Géminiani : "Tout était facile pour lui, pendant que nous on piochait"

Deuxième de la cinquième étape qui arrive à Namur, en Belgique, Fausto Coppi démarre sa moisson par un contre-la-montre à l'occasion de la septième étape, en dépit de deux crevaisons ! Et puis c'est le début de son récital de montagne... D'abord la dixième étape reliant Lausanne à L'Alpe d'Huez, où il s'empare du maillot jaune en devançant le Français Jean Robic de plus d'une minute. Puis la onzième, dès le lendemain, où il colle pas moins de sept minutes à tout le monde entre Le Bourg-d'Oisans et Sestrières. "Il était d'une aisance, on aurait dit qu'il avait un moteur dans le vélo, reprend Raphaël Géminiani. Il ne bougeait pas dans l'effort, il montait sans cesse et tout était facile pour lui, pendant que nous on piochait."

Les organisateurs tentent de motiver les poursuivants en augmentant les primes des deuxième et troisième. Mais devant, toujours le même nom : celui de Fausto Coppi, qui vole à nouveau dans les Pyrénées et s'impose entre Bagnères-de-Bigorre et Pau (en passant par l'Aubisque et le Tourmalet), avant de réitérer une cinquième et dernière fois entre Limoges et le Puy de Dôme. Le génial Italien termine au général avec près d'une demi-heure d'avance sur Stan Ockers, plus de 28 minutes exactement, ce qui constitue un record jamais égalé depuis. Hommage de Jacques Goddet, fondateur de L'Equipe et ex-patron du Tour : "Fausto Coppi est au-dessus d'Eddy Merckx, parce qu'il s'est manifesté dans des conditions qui atteignaient le divin, le surhomme, par sa morphologie et sa nature physique."


"Il était affable et gentil, rappelle encore Raphaël Géminiani. C'était un comportement inhabituel, pas celui d'un tueur. Un gagneur, mais à sa manière. Il s'excusait presque de gagner avec cinq minutes d'avance. On doit la popularité du cyclisme à des champions comme lui, populaires par ces si beaux exploits... Le cyclisme sans lui, c'était un Noël sans Père Noël." Au moment d'évoquer le seul regret de sa si riche carrière, Fausto Coppi estime qu'il en faisait trop : "Je ne me lancerais plus dans ces interminables échappées qui ont marqué le début de ma carrière. J'éviterais de gagner des courses avec plusieurs minutes d'avance. C'est un effort insensé qui ne rime à rien. L'essentiel, c'est de figurer au palmarès."

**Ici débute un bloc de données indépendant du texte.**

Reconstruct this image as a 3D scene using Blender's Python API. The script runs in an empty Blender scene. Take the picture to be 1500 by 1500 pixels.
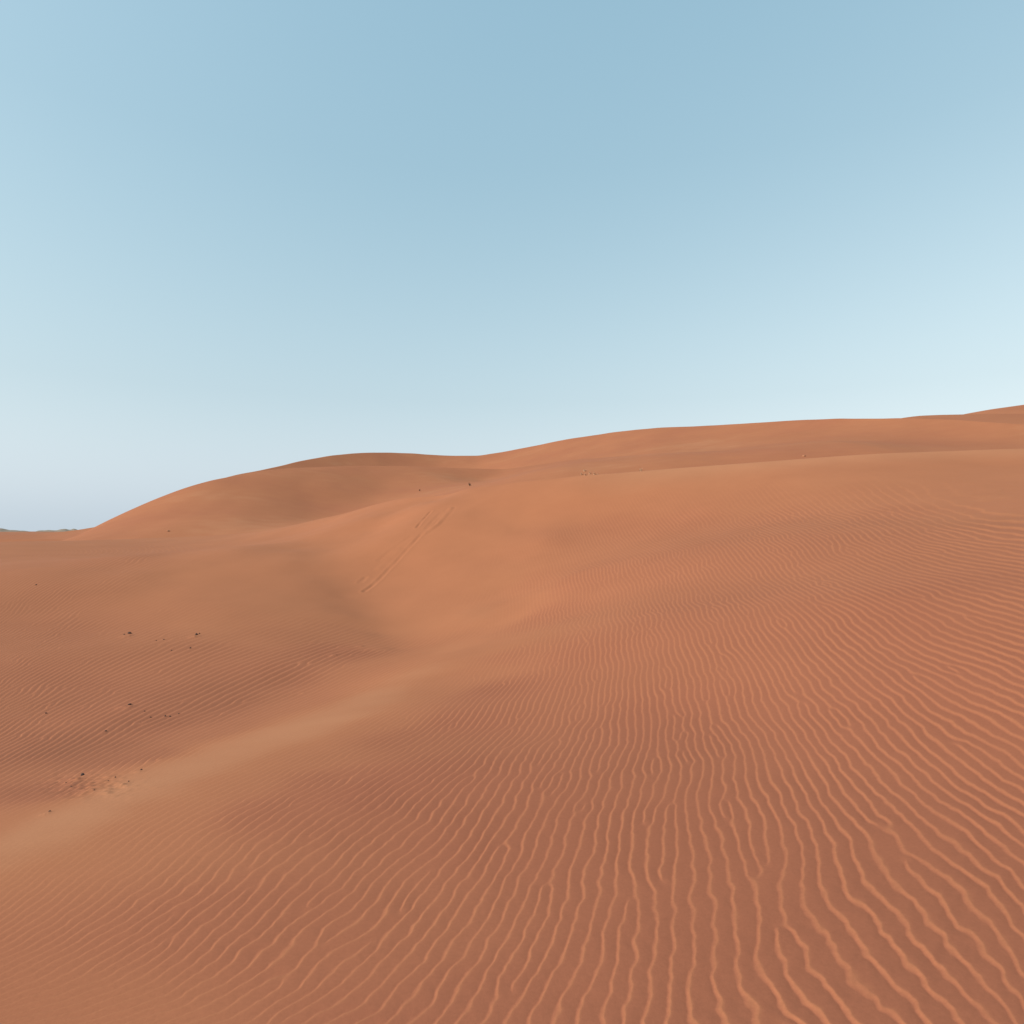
import bpy, bmesh, math, random
import numpy as np
from mathutils import Vector

rng = np.random.default_rng(11)
random.seed(5)
scene = bpy.context.scene
COL = scene.collection

# ------------------------------------------------------------------ camera frame
# the survey of the place was done in "survey pixels" (a 1500 px square, 980 px focal length,
# eye-level line at 778); every measured point gets its own distance Y, so all of it is real ground.
F0, CX, HY, EYE = 980.0, 750.0, 778.0, 2.0      # EYE = height of the camera over z = 0


def P3(px, py, Y):
    """measured direction + distance -> world x, y and height relative to the eye"""
    return (px - CX) / F0 * Y, Y, (HY - py) / F0 * Y


def smooth_curve(pts, lo=-1400.0, hi=2900.0, sig=6.0):
    """smooth 1-D interpolant of (px, value) pairs, returned as a callable"""
    pts = sorted(pts)
    xs = np.arange(lo, hi, 2.0)
    ys = np.interp(xs, [p[0] for p in pts], [p[1] for p in pts])
    k = np.arange(-int(4 * sig), int(4 * sig) + 1) * 2.0
    w = np.exp(-0.5 * (k / sig / 1.0) ** 2)
    w /= w.sum()
    pad = len(k) // 2
    ys = np.convolve(np.pad(ys, pad, mode='edge'), w, mode='valid')
    return lambda q: np.interp(q, xs, ys)


def smin(a, b, k):
    h = np.clip(0.5 + 0.5 * (b - a) / k, 0, 1)
    return b * (1 - h) + a * h - k * h * (1 - h)


def smax(a, b, k):
    return -smin(-a, -b, k)


def sstep(a, b, x):
    t = np.clip((x - a) / (b - a), 0, 1)
    return t * t * (3 - 2 * t)


class TPS:
    """thin-plate spline over plan position"""
    def __init__(self, pts, lam=0.0, scale=10.0):
        self.s = scale
        A = np.array([P3(*p[:3]) for p in pts])
        self.x = A[:, :2] / scale
        n = len(A)
        K = self._k(self.x, self.x)
        w = lam * (A[:, 1] / 10.0) ** 1.0
        K[np.diag_indices(n)] += w
        Pm = np.hstack([np.ones((n, 1)), self.x])
        M = np.zeros((n + 3, n + 3))
        M[:n, :n] = K
        M[:n, n:] = Pm
        M[n:, :n] = Pm.T
        sol = np.linalg.solve(M, np.concatenate([A[:, 2], np.zeros(3)]))
        self.w, self.a = sol[:n], sol[n:]

    @staticmethod
    def _k(p, q):
        r2 = (p[:, None, 0] - q[None, :, 0]) ** 2 + (p[:, None, 1] - q[None, :, 1]) ** 2
        return 0.5 * r2 * np.log(r2 + 1e-9)

    def __call__(self, X, Y):
        sh = np.shape(X)
        p = np.stack([np.ravel(X), np.ravel(Y)], 1) / self.s
        out = np.empty(len(p))
        for i in range(0, len(p), 60000):
            q = p[i:i + 60000]
            out[i:i + 60000] = self._k(q, self.x) @ self.w + self.a[0] + q @ self.a[1:]
        return out.reshape(sh)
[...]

Ce Tour 1952 reste comme le monument de sa vie, bien trop vite et brutalement achevée huit années plus tard. En 1960, à seulement 40 ans, Fausto Coppi est en effet terrassé par la malaria. Il laisse une trace indélébile dans l'histoire du cyclisme, et notamment toujours dans ce Tour 1952, avec la fameuse photo du passage de la gourde entre lui et Bartali, finalement engagé sur cette édition en dépit des inimitiés. C'était lors de l'étape arrivant à L'Alpe d'Huez, celle qui ouvrait donc ses quatorze jours de grâce. "Il dépasse le statut de champion, conclut son fils Faustino, qui ne l'a connu que cinq ans (pour Les Dernières Nouvelles d'Alsace). Mon père était un personnage de l'Italie de cette époque. Un personnage près du peuple et qui aimait profondément les gens. Il avait connu la guerre et la misère."